Thursday, January 17, 2013

Yesterday was a bad, very bad, day.

Well I had proof yesterday that old habits die hard. And that I'm a stress eater. I know what every one is thinking "oh god not another fat woman telling me why shes stressed out". But I'm going to confess something, and then tell you the REAL reason why we eat crap food when we're angry and stressed out.

I ate cheese, and pizza. It was delicious veggie lovers pizza. All processed to crap and back. then I had a lobster artichoke cheese dip. It was AMAZING. In fact sitting here writing about it makes me wish to order more. I feel horrible. I'd gone a whole 6 DAYS with out animal products. not even sugar. which we all know I LOVE. There's proof here.

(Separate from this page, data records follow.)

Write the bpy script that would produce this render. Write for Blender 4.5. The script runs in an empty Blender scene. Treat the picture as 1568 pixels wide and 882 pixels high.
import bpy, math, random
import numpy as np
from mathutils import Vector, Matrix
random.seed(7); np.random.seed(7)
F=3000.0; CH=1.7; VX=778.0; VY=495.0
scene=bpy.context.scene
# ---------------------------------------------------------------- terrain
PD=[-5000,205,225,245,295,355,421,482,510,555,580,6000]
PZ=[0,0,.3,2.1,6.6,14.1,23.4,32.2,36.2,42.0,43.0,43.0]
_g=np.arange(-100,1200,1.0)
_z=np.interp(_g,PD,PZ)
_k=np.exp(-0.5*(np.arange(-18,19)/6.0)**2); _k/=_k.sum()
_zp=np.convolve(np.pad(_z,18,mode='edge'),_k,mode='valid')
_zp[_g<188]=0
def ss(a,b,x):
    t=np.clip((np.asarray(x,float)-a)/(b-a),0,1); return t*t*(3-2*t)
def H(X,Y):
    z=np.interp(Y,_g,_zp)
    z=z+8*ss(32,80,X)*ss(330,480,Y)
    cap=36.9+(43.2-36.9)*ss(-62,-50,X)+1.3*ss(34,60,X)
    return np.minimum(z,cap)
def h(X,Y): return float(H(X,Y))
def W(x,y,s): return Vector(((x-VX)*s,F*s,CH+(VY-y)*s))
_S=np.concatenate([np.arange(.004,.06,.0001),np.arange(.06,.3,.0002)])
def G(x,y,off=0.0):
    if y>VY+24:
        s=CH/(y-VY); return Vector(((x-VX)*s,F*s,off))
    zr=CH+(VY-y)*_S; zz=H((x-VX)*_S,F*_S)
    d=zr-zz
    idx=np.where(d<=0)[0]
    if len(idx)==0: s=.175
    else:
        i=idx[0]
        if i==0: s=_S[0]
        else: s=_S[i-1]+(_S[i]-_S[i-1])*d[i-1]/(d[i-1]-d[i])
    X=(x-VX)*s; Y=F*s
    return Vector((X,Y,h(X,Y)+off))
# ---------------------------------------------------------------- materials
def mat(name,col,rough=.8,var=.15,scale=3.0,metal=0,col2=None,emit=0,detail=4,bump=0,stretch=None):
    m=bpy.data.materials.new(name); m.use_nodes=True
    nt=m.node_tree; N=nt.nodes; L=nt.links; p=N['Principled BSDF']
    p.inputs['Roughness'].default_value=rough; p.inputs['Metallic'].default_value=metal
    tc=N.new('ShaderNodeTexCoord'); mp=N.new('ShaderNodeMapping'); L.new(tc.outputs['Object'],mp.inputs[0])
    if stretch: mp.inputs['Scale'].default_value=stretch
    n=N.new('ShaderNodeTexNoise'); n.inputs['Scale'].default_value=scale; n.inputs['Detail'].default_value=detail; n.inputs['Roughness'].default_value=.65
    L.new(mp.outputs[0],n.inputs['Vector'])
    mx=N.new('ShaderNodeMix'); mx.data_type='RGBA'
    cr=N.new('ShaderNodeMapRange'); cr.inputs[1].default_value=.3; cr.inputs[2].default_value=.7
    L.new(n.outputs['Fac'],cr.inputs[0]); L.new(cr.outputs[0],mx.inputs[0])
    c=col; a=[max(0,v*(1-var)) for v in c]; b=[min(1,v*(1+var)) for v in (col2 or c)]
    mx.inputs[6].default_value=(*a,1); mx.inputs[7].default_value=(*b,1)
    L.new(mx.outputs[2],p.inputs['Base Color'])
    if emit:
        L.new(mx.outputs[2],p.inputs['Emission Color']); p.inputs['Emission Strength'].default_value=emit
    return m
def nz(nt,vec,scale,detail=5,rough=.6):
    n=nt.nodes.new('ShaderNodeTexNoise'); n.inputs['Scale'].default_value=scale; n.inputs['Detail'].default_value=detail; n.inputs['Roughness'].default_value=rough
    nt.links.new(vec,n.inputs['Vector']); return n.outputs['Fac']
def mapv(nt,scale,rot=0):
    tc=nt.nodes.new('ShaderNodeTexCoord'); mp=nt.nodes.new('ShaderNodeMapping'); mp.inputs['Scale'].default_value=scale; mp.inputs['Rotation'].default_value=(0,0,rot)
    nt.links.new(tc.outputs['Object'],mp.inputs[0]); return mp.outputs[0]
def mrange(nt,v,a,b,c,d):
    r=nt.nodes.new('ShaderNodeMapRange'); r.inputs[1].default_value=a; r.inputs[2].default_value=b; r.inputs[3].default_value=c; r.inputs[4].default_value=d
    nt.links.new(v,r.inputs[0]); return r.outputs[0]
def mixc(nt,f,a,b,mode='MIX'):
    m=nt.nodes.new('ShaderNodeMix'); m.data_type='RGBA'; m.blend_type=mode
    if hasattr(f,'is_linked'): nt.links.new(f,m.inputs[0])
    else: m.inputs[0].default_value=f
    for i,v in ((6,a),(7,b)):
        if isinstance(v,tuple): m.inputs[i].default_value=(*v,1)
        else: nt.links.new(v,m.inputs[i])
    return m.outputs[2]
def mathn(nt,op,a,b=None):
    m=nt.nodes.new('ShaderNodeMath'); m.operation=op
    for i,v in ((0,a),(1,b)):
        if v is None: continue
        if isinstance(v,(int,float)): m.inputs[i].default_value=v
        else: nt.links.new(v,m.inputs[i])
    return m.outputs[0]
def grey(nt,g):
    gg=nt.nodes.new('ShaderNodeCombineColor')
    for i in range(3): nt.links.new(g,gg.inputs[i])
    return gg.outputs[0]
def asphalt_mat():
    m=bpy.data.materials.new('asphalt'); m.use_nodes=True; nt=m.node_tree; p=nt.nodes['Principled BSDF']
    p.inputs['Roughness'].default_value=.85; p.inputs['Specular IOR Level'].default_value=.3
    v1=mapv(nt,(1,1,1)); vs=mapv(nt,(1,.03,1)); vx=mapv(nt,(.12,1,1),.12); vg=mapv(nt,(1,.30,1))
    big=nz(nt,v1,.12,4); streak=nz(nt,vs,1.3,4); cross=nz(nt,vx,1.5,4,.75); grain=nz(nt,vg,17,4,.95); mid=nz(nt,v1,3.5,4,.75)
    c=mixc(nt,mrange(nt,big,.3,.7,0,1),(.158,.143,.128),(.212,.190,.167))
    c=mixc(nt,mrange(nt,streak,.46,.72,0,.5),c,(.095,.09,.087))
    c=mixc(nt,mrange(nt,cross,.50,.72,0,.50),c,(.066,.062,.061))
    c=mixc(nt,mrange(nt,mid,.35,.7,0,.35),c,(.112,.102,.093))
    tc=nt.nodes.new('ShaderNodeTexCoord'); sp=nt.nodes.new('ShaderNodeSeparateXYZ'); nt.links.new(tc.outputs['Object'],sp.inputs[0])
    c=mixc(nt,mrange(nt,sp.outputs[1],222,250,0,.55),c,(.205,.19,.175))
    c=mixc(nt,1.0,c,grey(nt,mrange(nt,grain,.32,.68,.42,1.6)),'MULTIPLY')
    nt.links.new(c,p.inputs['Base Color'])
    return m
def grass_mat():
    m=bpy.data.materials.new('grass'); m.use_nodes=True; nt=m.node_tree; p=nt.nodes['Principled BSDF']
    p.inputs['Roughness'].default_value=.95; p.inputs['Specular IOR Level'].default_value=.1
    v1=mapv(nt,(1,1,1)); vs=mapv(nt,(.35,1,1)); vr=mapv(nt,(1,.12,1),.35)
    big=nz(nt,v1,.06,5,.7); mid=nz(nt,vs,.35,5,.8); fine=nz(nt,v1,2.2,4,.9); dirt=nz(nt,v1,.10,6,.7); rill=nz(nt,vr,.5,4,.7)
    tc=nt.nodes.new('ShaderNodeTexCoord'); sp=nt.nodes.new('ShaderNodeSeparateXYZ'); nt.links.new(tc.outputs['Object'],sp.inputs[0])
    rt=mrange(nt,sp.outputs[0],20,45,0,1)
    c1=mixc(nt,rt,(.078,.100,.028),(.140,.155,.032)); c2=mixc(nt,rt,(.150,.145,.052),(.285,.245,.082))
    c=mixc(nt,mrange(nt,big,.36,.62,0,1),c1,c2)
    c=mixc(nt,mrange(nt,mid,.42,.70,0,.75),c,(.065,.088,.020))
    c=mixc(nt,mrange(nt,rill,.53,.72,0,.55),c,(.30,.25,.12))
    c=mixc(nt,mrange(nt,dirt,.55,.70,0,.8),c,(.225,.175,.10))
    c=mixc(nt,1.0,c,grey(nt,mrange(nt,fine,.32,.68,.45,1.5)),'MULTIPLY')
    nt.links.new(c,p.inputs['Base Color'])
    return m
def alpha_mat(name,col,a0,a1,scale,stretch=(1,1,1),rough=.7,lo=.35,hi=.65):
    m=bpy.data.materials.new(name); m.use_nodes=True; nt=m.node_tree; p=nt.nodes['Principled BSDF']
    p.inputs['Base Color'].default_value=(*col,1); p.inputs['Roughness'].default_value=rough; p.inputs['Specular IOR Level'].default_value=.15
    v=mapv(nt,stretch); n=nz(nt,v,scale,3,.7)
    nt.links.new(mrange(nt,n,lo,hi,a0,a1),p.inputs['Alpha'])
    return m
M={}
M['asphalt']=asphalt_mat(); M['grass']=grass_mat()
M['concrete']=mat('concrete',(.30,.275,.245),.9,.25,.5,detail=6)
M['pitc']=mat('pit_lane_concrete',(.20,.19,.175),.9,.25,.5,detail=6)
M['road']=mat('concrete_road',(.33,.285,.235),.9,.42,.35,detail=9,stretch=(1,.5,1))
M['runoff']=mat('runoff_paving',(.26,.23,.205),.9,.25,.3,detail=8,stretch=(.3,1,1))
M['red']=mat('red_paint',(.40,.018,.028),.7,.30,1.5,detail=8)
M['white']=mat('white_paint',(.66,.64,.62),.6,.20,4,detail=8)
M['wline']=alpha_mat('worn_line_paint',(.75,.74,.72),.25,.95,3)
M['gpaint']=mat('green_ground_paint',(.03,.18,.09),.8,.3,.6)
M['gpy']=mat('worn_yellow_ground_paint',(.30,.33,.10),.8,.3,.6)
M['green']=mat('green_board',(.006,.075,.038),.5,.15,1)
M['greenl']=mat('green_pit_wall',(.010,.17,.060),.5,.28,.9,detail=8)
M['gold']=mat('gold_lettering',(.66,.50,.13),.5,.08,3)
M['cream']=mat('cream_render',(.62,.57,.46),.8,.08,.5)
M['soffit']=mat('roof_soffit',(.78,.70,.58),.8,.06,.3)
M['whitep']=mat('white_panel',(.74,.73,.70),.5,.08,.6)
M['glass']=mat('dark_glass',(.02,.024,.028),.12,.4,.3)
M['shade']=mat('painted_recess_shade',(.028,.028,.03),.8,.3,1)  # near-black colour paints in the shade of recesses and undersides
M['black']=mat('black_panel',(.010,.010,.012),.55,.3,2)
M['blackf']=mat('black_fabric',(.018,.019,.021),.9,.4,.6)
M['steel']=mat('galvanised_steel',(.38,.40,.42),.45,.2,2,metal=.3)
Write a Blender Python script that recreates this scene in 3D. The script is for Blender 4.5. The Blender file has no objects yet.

I had a holy hairy, I want to hide melt down. And since in that moment I knew it was ethically, morally wrong and ILLEGAL to punch someone in the throat or kick someone in the private bits. I ate. Delicious animal derived FOOD. I couldn't kill something myself-so yesterday I took pleasure in knowing something-many somethings died for my enjoyment.  I LOVED it. I ate with enjoyment. Basking in the residual carnage of the calf that was ripped from its mother so she could be milked to make processed cheese product. The lobster that was more than likely caught using bottom trawling, where the odds of an entire echo system being wiped out are high. 

The worst part? At Brewster's I ordered a VEGGIE PATTY. Like a horrible pretentious vegan. Like I was making a change in the world. Then SENT IT BACK.  I came home and ordered a large veggie lovers. Then ate most of it.  

So there it is. We don't eat to fill an emotional need. We eat to prevent murder. 

Today was a new day, and yesterday is done. Today, I'm a pretend vegan again. It's a good day.